Architect Mark Wilson of Danette Architecture relied on various Gyprock plasterboard products to bring his design concepts to life at a new home in Sydney's beachside suburb of Maroubra.

Wilson worked with builder MAG Constructions on this stunning four-bedroom, semi-detached property, which was designed to not only be light and spacious, but also reflect the character of the neighbourhood.

Seamless design, use of quality materials and clean, contemporary lines contributed to the home's impressive look. Glass sliding doors were installed on the rear wall leading out to the garden and pool area to maximise the space flowing from the living area, and provide a smooth transition between the indoor and outdoor spaces.

“The rear open-plan ground floor addition provides a link to the external garden with a covered verandah and the pool,” explains Wilson. “This allows the homeowners to enjoy the space all year round, with the added benefit of a larger living area and continuous flow from inside to out.”

The architect also designed bulkheads around the perimeter of the kitchen, living and dining spaces to add interest to the open plan layout, using Gyprock plasterboard to bring these designs to life. This unique design feature adds visual interest through the varied ceiling height and seamlessly separates the area.

“When you create an open plan area you want to avoid it looking like a big box, so visual interest is needed,” Wilson said. “The bulkheads separate the spaces while blending in with the open plan layout, as the eye is attracted to the ceiling angulations.”

For the ceiling lighting, dimmable LED strip lights were used in the bulkhead along with downlights, enabling the homeowners to provide ambient lighting to the open plan space and only use downlights for task lighting.

A dropped ceiling was installed in the kitchen area, enabling high level aluminium grilles to be used as a functional design element for the air-conditioning.

“Rather than just a number of unsightly holes in the ceiling for the ducted air-conditioning system, the dropped ceiling with the grilles provides interest making it beautiful and slick, and making the ceiling appear higher,” Wilson said.

In addition to the bulkheads, Gyprock plasterboard was also used for the internal walls – this wouldn’t have been possible with the more traditional method of brickwork and concrete. By using Gyprock internally, a timber frame could be used instead of steel and brick.

“With brickwork and concrete there are certain construction limitations as you have to design around the brickwork, but by using a light timber frame and Gyprock plasterboard, you have more creative freedom and versatility.”

Plasterboard offers design flexibility, and is also cost-effective and lightweight, allowing for any sized room to be designed with ease and speed.

“The use of insulation in the walls paired with Gyprock plasterboard allows us to create very good acoustic values between rooms.”

The white and wooden palette was selected to suit the contemporary architecture of the property. While the timber flooring and kitchen cabinetry add warmth, the white walls and ceiling allow natural light to reflect around the space.

Though the homeowners were originally unsure about the size of the open plan living area, they were thrilled with the final outcomes once the plasterboard ceilings and walls were installed, and the true volume of the space was evident.

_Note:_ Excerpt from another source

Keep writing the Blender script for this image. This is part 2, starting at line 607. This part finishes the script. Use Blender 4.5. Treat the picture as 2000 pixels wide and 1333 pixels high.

Wilson relied on Gyprock products to help create the cohesive and seamless design desired for the property. Gyprock wall systems were a practical choice and chosen for their excellent insulation and acoustic qualities.

“With the use of insulation in the walls, the house performs excellently when implemented into the Thermal Performance section of BASIX – the Energy Rating software we must design to for residential designs in NSW,” he explained. “This considerably reduces the need for heating and cooling the house.”

Gyprock Fyrchek, a fire-resistant and acoustic grade plasterboard was also used in the renovation to achieve the required fire ratings for the party wall between the two semi-detached properties, and comply with BCA requirements.

Wilson added that the builder preferred using Gyprock as it was easy to install as part of the overall wall system.

“It's a very versatile and flexible product to use when building to create walls on steel or timber framed walls,” he explained. “We like to use one overall company system for internal wall linings, insulation, sarking and cladding systems to ensure the building meets BASIX and BCA and AS code requirements. We have the assurance the systems have been routinely tried and tested and our homeowners like to be assured that the systems have warranties. Plus, we know the product can be used with paint and tiles, is GECA accredited and may be recyclable at the end of its lifespan.”

The homeowners love the finished design and layout of their newly renovated home, complete with its sleek, clean lines and interesting ceiling design.